> **ENTRIES SHOWN**:
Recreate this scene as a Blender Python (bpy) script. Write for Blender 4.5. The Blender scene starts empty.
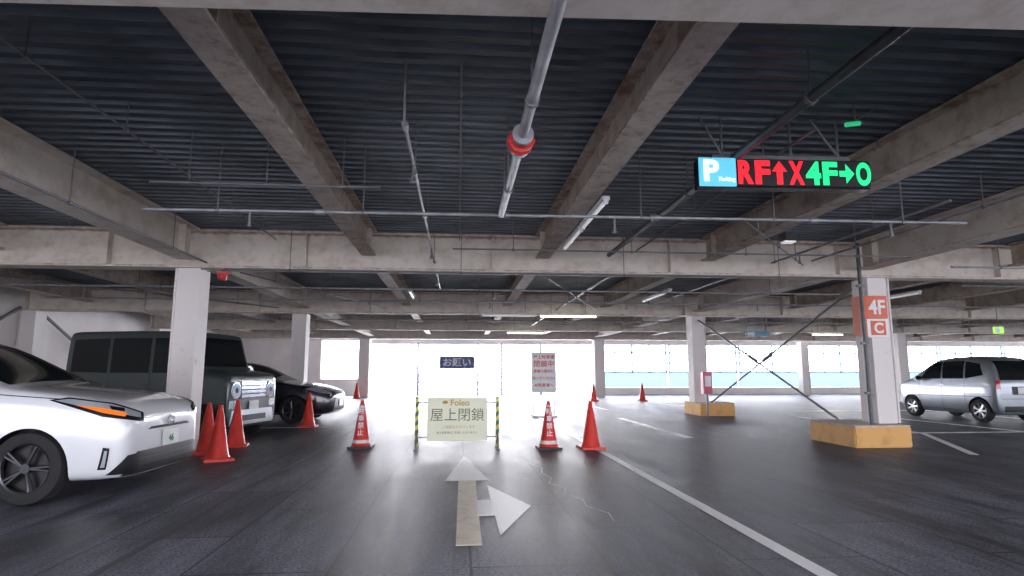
import bpy, bmesh, math, random
from mathutils import Vector, Matrix
from mathutils.bvhtree import BVHTree
random.seed(3)
S=bpy.context.scene
COL=S.collection
# ---------------------------------------------------------------- materials
def P(name,c,rough=.6,metal=0,c2=None,scale=4,bump=0,emit=None,es=0,coat=0,detail=5,stretch=None,lo=.35,hi=.65,nr=.5):
    m=bpy.data.materials.new(name); m.use_nodes=True
    n=m.node_tree.nodes; l=m.node_tree.links; b=n['Principled BSDF']
    b.inputs['Base Color'].default_value=(*c,1); b.inputs['Roughness'].default_value=rough
    b.inputs['Metallic'].default_value=metal
    if coat: b.inputs['Coat Weight'].default_value=coat; b.inputs['Coat Roughness'].default_value=.05
    if emit: b.inputs['Emission Color'].default_value=(*emit,1); b.inputs['Emission Strength'].default_value=es
    tc=n.new('ShaderNodeTexCoord'); no=n.new('ShaderNodeTexNoise'); no.inputs['Scale'].default_value=scale; no.inputs['Detail'].default_value=detail; no.inputs['Roughness'].default_value=nr
    mp=n.new('ShaderNodeMapping')
    if stretch: mp.inputs['Scale'].default_value=stretch
    l.new(tc.outputs['Object'],mp.inputs['Vector']); l.new(mp.outputs['Vector'],no.inputs['Vector'])
    if c2 is None: c2=tuple(x*.9 for x in c)
    r=n.new('ShaderNodeValToRGB'); r.color_ramp.elements[0].position=lo; r.color_ramp.elements[1].position=hi
    r.color_ramp.elements[0].color=(*c,1); r.color_ramp.elements[1].color=(*c2,1)
    l.new(no.outputs['Fac'],r.inputs['Fac']); l.new(r.outputs['Color'],b.inputs['Base Color'])
    if bump:
        bp=n.new('ShaderNodeBump'); bp.inputs['Strength'].default_value=bump; bp.inputs['Distance'].default_value=.02
        l.new(no.outputs['Fac'],bp.inputs['Height']); l.new(bp.outputs['Normal'],b.inputs['Normal'])
    return m
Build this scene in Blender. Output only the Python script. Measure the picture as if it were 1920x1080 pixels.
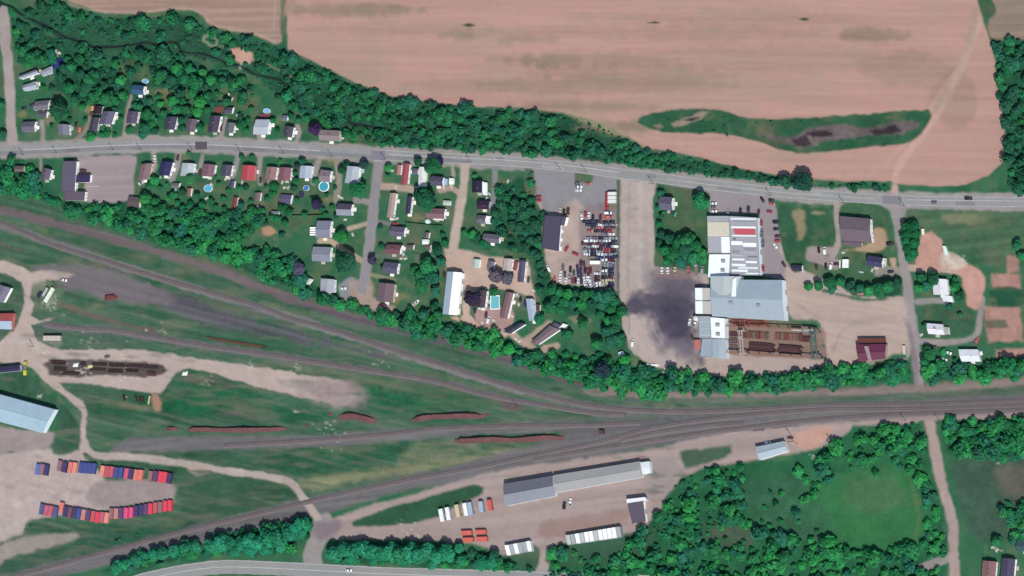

> **PROBLEM DESCRIPTION**: Retype the entries word for word. Omit any images.

> **FINAL RESULT**:
Recreate this scene as a Blender Python (bpy) script. Write for Blender 4.5. The Blender scene starts empty.
import bpy, bmesh, math, random
from mathutils import Vector, Matrix
from mathutils.bvhtree import BVHTree
random.seed(3)
S=bpy.context.scene
COL=S.collection
# ---------------------------------------------------------------- materials
def P(name,c,rough=.6,metal=0,c2=None,scale=4,bump=0,emit=None,es=0,coat=0,detail=5,stretch=None,lo=.35,hi=.65,nr=.5):
    m=bpy.data.materials.new(name); m.use_nodes=True
    n=m.node_tree.nodes; l=m.node_tree.links; b=n['Principled BSDF']
    b.inputs['Base Color'].default_value=(*c,1); b.inputs['Roughness'].default_value=rough
    b.inputs['Metallic'].default_value=metal
    if coat: b.inputs['Coat Weight'].default_value=coat; b.inputs['Coat Roughness'].default_value=.05
    if emit: b.inputs['Emission Color'].default_value=(*emit,1); b.inputs['Emission Strength'].default_value=es
    tc=n.new('ShaderNodeTexCoord'); no=n.new('ShaderNodeTexNoise'); no.inputs['Scale'].default_value=scale; no.inputs['Detail'].default_value=detail; no.inputs['Roughness'].default_value=nr
    mp=n.new('ShaderNodeMapping')
    if stretch: mp.inputs['Scale'].default_value=stretch
    l.new(tc.outputs['Object'],mp.inputs['Vector']); l.new(mp.outputs['Vector'],no.inputs['Vector'])
    if c2 is None: c2=tuple(x*.9 for x in c)
    r=n.new('ShaderNodeValToRGB'); r.color_ramp.elements[0].position=lo; r.color_ramp.elements[1].position=hi
    r.color_ramp.elements[0].color=(*c,1); r.color_ramp.elements[1].color=(*c2,1)
    l.new(no.outputs['Fac'],r.inputs['Fac']); l.new(r.outputs['Color'],b.inputs['Base Color'])
    if bump:
        bp=n.new('ShaderNodeBump'); bp.inputs['Strength'].default_value=bump; bp.inputs['Distance'].default_value=.02
        l.new(no.outputs['Fac'],bp.inputs['Height']); l.new(bp.outputs['Normal'],b.inputs['Normal'])
    return m
Build this scene in Blender. Output only the Python script. Measure the picture as if it were 1920x1080 pixels.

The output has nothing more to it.